* **REQUEST**: Copy out the data below verbatim.
───
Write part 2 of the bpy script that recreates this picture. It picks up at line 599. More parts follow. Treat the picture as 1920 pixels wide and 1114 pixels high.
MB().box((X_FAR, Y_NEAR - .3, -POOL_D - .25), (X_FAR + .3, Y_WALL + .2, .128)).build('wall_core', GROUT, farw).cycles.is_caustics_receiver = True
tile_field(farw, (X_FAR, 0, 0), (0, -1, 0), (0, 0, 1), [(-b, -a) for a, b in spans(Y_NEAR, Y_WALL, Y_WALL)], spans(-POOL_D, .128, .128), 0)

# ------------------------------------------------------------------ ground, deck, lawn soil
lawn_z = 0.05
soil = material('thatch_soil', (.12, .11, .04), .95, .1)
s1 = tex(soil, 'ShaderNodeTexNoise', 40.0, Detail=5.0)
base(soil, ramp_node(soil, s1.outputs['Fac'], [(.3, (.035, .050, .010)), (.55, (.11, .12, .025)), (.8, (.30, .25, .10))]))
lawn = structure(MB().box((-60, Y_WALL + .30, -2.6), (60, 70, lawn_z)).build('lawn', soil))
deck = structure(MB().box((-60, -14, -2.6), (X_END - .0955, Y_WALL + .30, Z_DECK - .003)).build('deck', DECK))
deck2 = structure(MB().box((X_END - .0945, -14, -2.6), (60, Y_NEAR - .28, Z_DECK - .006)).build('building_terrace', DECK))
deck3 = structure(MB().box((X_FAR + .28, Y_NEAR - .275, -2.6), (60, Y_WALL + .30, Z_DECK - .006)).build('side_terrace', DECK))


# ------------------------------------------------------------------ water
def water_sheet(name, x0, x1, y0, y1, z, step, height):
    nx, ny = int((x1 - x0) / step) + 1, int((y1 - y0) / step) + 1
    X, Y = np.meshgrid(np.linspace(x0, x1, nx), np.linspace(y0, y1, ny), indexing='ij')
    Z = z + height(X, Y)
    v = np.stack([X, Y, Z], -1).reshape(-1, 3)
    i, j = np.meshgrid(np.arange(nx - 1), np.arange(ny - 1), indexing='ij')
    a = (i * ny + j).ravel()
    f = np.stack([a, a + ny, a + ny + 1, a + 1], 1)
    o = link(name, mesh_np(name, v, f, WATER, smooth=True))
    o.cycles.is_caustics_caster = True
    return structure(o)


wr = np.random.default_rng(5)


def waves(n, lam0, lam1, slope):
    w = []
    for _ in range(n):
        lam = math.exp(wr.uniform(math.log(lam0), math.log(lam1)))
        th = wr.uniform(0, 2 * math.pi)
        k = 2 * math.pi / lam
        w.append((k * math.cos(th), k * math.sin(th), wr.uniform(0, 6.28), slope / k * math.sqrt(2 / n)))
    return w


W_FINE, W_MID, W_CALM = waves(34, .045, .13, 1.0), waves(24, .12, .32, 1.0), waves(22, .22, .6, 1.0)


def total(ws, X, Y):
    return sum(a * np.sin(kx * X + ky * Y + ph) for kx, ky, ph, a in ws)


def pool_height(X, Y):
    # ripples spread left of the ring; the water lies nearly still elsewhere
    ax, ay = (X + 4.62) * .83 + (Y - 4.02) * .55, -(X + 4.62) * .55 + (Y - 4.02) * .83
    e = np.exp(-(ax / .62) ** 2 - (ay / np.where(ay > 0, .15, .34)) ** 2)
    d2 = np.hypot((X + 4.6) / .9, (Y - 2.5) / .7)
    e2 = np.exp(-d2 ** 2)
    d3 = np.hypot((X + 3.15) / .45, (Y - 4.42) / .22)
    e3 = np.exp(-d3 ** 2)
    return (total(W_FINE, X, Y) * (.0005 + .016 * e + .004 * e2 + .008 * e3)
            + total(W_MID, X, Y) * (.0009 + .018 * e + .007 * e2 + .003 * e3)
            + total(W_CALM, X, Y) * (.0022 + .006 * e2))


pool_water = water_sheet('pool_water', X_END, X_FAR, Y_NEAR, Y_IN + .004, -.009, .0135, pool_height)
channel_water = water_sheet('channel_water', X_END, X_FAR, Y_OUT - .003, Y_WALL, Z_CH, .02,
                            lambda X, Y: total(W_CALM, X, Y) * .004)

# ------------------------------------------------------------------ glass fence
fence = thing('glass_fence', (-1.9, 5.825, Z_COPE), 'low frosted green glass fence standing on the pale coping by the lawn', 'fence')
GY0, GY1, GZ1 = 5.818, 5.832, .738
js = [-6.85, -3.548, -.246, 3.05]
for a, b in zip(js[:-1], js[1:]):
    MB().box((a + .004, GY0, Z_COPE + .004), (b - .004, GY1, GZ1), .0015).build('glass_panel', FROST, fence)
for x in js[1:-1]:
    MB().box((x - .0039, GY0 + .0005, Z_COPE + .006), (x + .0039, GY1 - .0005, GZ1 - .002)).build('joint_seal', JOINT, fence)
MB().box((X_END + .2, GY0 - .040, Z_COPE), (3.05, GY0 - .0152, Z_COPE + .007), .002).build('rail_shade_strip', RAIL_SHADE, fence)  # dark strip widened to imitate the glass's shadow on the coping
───
* **OUTPUT FOR THIS EXERCISE**:
Write part 2 of the bpy script that recreates this picture. It picks up at line 599. More parts follow. Treat the picture as 1920 pixels wide and 1114 pixels high.
MB().box((X_FAR, Y_NEAR - .3, -POOL_D - .25), (X_FAR + .3, Y_WALL + .2, .128)).build('wall_core', GROUT, farw).cycles.is_caustics_receiver = True
tile_field(farw, (X_FAR, 0, 0), (0, -1, 0), (0, 0, 1), [(-b, -a) for a, b in spans(Y_NEAR, Y_WALL, Y_WALL)], spans(-POOL_D, .128, .128), 0)

# ------------------------------------------------------------------ ground, deck, lawn soil
lawn_z = 0.05
soil = material('thatch_soil', (.12, .11, .04), .95, .1)
s1 = tex(soil, 'ShaderNodeTexNoise', 40.0, Detail=5.0)
base(soil, ramp_node(soil, s1.outputs['Fac'], [(.3, (.035, .050, .010)), (.55, (.11, .12, .025)), (.8, (.30, .25, .10))]))
lawn = structure(MB().box((-60, Y_WALL + .30, -2.6), (60, 70, lawn_z)).build('lawn', soil))
deck = structure(MB().box((-60, -14, -2.6), (X_END - .0955, Y_WALL + .30, Z_DECK - .003)).build('deck', DECK))
deck2 = structure(MB().box((X_END - .0945, -14, -2.6), (60, Y_NEAR - .28, Z_DECK - .006)).build('building_terrace', DECK))
deck3 = structure(MB().box((X_FAR + .28, Y_NEAR - .275, -2.6), (60, Y_WALL + .30, Z_DECK - .006)).build('side_terrace', DECK))


# ------------------------------------------------------------------ water
def water_sheet(name, x0, x1, y0, y1, z, step, height):
    nx, ny = int((x1 - x0) / step) + 1, int((y1 - y0) / step) + 1
    X, Y = np.meshgrid(np.linspace(x0, x1, nx), np.linspace(y0, y1, ny), indexing='ij')
    Z = z + height(X, Y)
    v = np.stack([X, Y, Z], -1).reshape(-1, 3)
    i, j = np.meshgrid(np.arange(nx - 1), np.arange(ny - 1), indexing='ij')
    a = (i * ny + j).ravel()
    f = np.stack([a, a + ny, a + ny + 1, a + 1], 1)
    o = link(name, mesh_np(name, v, f, WATER, smooth=True))
    o.cycles.is_caustics_caster = True
    return structure(o)


wr = np.random.default_rng(5)


def waves(n, lam0, lam1, slope):
    w = []
    for _ in range(n):
        lam = math.exp(wr.uniform(math.log(lam0), math.log(lam1)))
        th = wr.uniform(0, 2 * math.pi)
        k = 2 * math.pi / lam
        w.append((k * math.cos(th), k * math.sin(th), wr.uniform(0, 6.28), slope / k * math.sqrt(2 / n)))
    return w


W_FINE, W_MID, W_CALM = waves(34, .045, .13, 1.0), waves(24, .12, .32, 1.0), waves(22, .22, .6, 1.0)


def total(ws, X, Y):
    return sum(a * np.sin(kx * X + ky * Y + ph) for kx, ky, ph, a in ws)


def pool_height(X, Y):
    # ripples spread left of the ring; the water lies nearly still elsewhere
    ax, ay = (X + 4.62) * .83 + (Y - 4.02) * .55, -(X + 4.62) * .55 + (Y - 4.02) * .83
    e = np.exp(-(ax / .62) ** 2 - (ay / np.where(ay > 0, .15, .34)) ** 2)
    d2 = np.hypot((X + 4.6) / .9, (Y - 2.5) / .7)
    e2 = np.exp(-d2 ** 2)
    d3 = np.hypot((X + 3.15) / .45, (Y - 4.42) / .22)
    e3 = np.exp(-d3 ** 2)
    return (total(W_FINE, X, Y) * (.0005 + .016 * e + .004 * e2 + .008 * e3)
            + total(W_MID, X, Y) * (.0009 + .018 * e + .007 * e2 + .003 * e3)
            + total(W_CALM, X, Y) * (.0022 + .006 * e2))


pool_water = water_sheet('pool_water', X_END, X_FAR, Y_NEAR, Y_IN + .004, -.009, .0135, pool_height)
channel_water = water_sheet('channel_water', X_END, X_FAR, Y_OUT - .003, Y_WALL, Z_CH, .02,
                            lambda X, Y: total(W_CALM, X, Y) * .004)

# ------------------------------------------------------------------ glass fence
fence = thing('glass_fence', (-1.9, 5.825, Z_COPE), 'low frosted green glass fence standing on the pale coping by the lawn', 'fence')
GY0, GY1, GZ1 = 5.818, 5.832, .738
js = [-6.85, -3.548, -.246, 3.05]
for a, b in zip(js[:-1], js[1:]):
    MB().box((a + .004, GY0, Z_COPE + .004), (b - .004, GY1, GZ1), .0015).build('glass_panel', FROST, fence)
for x in js[1:-1]:
    MB().box((x - .0039, GY0 + .0005, Z_COPE + .006), (x + .0039, GY1 - .0005, GZ1 - .002)).build('joint_seal', JOINT, fence)
MB().box((X_END + .2, GY0 - .040, Z_COPE), (3.05, GY0 - .0152, Z_COPE + .007), .002).build('rail_shade_strip', RAIL_SHADE, fence)  # dark strip widened to imitate the glass's shadow on the coping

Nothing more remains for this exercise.